[Short problem]:
Below is the data. Give it again, complete and exact.
---------- Input rows
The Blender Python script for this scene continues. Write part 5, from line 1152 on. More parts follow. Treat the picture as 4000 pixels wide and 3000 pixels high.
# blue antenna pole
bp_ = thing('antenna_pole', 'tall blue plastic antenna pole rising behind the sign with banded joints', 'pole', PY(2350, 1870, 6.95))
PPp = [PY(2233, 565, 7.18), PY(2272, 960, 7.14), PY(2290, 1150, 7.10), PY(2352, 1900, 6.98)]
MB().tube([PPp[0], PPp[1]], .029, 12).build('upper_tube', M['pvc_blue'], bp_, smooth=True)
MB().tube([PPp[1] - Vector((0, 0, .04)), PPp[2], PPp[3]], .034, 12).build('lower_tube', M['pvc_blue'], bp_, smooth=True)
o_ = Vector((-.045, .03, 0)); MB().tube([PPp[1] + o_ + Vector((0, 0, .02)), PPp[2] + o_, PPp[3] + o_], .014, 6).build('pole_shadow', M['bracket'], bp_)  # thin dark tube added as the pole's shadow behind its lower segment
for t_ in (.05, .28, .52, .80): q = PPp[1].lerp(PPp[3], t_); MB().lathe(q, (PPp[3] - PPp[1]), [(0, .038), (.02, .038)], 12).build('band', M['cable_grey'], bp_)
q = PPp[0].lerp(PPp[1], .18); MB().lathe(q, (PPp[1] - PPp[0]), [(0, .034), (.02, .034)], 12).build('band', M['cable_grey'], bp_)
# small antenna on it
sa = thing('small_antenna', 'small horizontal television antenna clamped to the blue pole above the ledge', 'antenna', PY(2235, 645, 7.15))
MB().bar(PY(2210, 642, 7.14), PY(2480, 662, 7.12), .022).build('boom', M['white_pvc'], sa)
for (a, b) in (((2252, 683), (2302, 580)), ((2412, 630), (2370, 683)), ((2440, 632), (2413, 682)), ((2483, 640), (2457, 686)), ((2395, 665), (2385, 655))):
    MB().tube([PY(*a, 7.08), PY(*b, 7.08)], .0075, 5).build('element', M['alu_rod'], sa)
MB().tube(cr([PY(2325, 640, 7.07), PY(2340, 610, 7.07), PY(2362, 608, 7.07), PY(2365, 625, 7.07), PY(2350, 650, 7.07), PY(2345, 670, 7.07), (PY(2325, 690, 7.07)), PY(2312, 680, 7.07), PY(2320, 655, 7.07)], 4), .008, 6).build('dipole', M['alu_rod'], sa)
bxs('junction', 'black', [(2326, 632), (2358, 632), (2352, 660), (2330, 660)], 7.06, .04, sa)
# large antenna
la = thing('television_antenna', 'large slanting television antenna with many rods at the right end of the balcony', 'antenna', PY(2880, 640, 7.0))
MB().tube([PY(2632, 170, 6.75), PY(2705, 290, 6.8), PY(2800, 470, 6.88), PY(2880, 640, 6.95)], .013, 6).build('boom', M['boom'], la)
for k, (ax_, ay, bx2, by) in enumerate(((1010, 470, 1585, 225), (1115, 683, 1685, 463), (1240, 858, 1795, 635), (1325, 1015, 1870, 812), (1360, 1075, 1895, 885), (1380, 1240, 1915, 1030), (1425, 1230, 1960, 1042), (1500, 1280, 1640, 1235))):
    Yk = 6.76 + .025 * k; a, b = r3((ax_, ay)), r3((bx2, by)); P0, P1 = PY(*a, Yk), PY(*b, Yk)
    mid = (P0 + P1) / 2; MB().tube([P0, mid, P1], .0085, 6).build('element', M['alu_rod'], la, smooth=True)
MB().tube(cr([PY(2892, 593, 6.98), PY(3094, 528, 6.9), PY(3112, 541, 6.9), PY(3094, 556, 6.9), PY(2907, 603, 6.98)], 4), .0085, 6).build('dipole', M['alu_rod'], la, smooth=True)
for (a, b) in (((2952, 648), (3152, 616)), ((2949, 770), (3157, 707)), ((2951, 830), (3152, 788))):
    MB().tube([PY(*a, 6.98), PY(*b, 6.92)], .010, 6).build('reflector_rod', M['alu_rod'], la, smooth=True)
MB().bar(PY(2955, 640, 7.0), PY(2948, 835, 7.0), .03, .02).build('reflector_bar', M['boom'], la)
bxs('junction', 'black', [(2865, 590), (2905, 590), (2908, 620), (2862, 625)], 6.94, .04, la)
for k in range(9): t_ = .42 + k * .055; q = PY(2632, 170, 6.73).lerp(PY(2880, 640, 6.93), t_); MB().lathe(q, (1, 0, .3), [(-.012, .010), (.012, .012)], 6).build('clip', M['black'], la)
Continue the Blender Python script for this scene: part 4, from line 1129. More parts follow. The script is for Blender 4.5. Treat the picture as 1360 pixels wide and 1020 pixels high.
--------------------
[Output of the exercise]:
The Blender Python script for this scene continues. Write part 5, from line 1152 on. More parts follow. Treat the picture as 4000 pixels wide and 3000 pixels high.
# blue antenna pole
bp_ = thing('antenna_pole', 'tall blue plastic antenna pole rising behind the sign with banded joints', 'pole', PY(2350, 1870, 6.95))
PPp = [PY(2233, 565, 7.18), PY(2272, 960, 7.14), PY(2290, 1150, 7.10), PY(2352, 1900, 6.98)]
MB().tube([PPp[0], PPp[1]], .029, 12).build('upper_tube', M['pvc_blue'], bp_, smooth=True)
MB().tube([PPp[1] - Vector((0, 0, .04)), PPp[2], PPp[3]], .034, 12).build('lower_tube', M['pvc_blue'], bp_, smooth=True)
o_ = Vector((-.045, .03, 0)); MB().tube([PPp[1] + o_ + Vector((0, 0, .02)), PPp[2] + o_, PPp[3] + o_], .014, 6).build('pole_shadow', M['bracket'], bp_)  # thin dark tube added as the pole's shadow behind its lower segment
for t_ in (.05, .28, .52, .80): q = PPp[1].lerp(PPp[3], t_); MB().lathe(q, (PPp[3] - PPp[1]), [(0, .038), (.02, .038)], 12).build('band', M['cable_grey'], bp_)
q = PPp[0].lerp(PPp[1], .18); MB().lathe(q, (PPp[1] - PPp[0]), [(0, .034), (.02, .034)], 12).build('band', M['cable_grey'], bp_)
# small antenna on it
sa = thing('small_antenna', 'small horizontal television antenna clamped to the blue pole above the ledge', 'antenna', PY(2235, 645, 7.15))
MB().bar(PY(2210, 642, 7.14), PY(2480, 662, 7.12), .022).build('boom', M['white_pvc'], sa)
for (a, b) in (((2252, 683), (2302, 580)), ((2412, 630), (2370, 683)), ((2440, 632), (2413, 682)), ((2483, 640), (2457, 686)), ((2395, 665), (2385, 655))):
    MB().tube([PY(*a, 7.08), PY(*b, 7.08)], .0075, 5).build('element', M['alu_rod'], sa)
MB().tube(cr([PY(2325, 640, 7.07), PY(2340, 610, 7.07), PY(2362, 608, 7.07), PY(2365, 625, 7.07), PY(2350, 650, 7.07), PY(2345, 670, 7.07), (PY(2325, 690, 7.07)), PY(2312, 680, 7.07), PY(2320, 655, 7.07)], 4), .008, 6).build('dipole', M['alu_rod'], sa)
bxs('junction', 'black', [(2326, 632), (2358, 632), (2352, 660), (2330, 660)], 7.06, .04, sa)
# large antenna
la = thing('television_antenna', 'large slanting television antenna with many rods at the right end of the balcony', 'antenna', PY(2880, 640, 7.0))
MB().tube([PY(2632, 170, 6.75), PY(2705, 290, 6.8), PY(2800, 470, 6.88), PY(2880, 640, 6.95)], .013, 6).build('boom', M['boom'], la)
for k, (ax_, ay, bx2, by) in enumerate(((1010, 470, 1585, 225), (1115, 683, 1685, 463), (1240, 858, 1795, 635), (1325, 1015, 1870, 812), (1360, 1075, 1895, 885), (1380, 1240, 1915, 1030), (1425, 1230, 1960, 1042), (1500, 1280, 1640, 1235))):
    Yk = 6.76 + .025 * k; a, b = r3((ax_, ay)), r3((bx2, by)); P0, P1 = PY(*a, Yk), PY(*b, Yk)
    mid = (P0 + P1) / 2; MB().tube([P0, mid, P1], .0085, 6).build('element', M['alu_rod'], la, smooth=True)
MB().tube(cr([PY(2892, 593, 6.98), PY(3094, 528, 6.9), PY(3112, 541, 6.9), PY(3094, 556, 6.9), PY(2907, 603, 6.98)], 4), .0085, 6).build('dipole', M['alu_rod'], la, smooth=True)
for (a, b) in (((2952, 648), (3152, 616)), ((2949, 770), (3157, 707)), ((2951, 830), (3152, 788))):
    MB().tube([PY(*a, 6.98), PY(*b, 6.92)], .010, 6).build('reflector_rod', M['alu_rod'], la, smooth=True)
MB().bar(PY(2955, 640, 7.0), PY(2948, 835, 7.0), .03, .02).build('reflector_bar', M['boom'], la)
bxs('junction', 'black', [(2865, 590), (2905, 590), (2908, 620), (2862, 625)], 6.94, .04, la)
for k in range(9): t_ = .42 + k * .055; q = PY(2632, 170, 6.73).lerp(PY(2880, 640, 6.93), t_); MB().lathe(q, (1, 0, .3), [(-.012, .010), (.012, .012)], 6).build('clip', M['black'], la)
Continue the Blender Python script for this scene: part 4, from line 1129. More parts follow. The script is for Blender 4.5. Treat the picture as 1360 pixels wide and 1020 pixels high.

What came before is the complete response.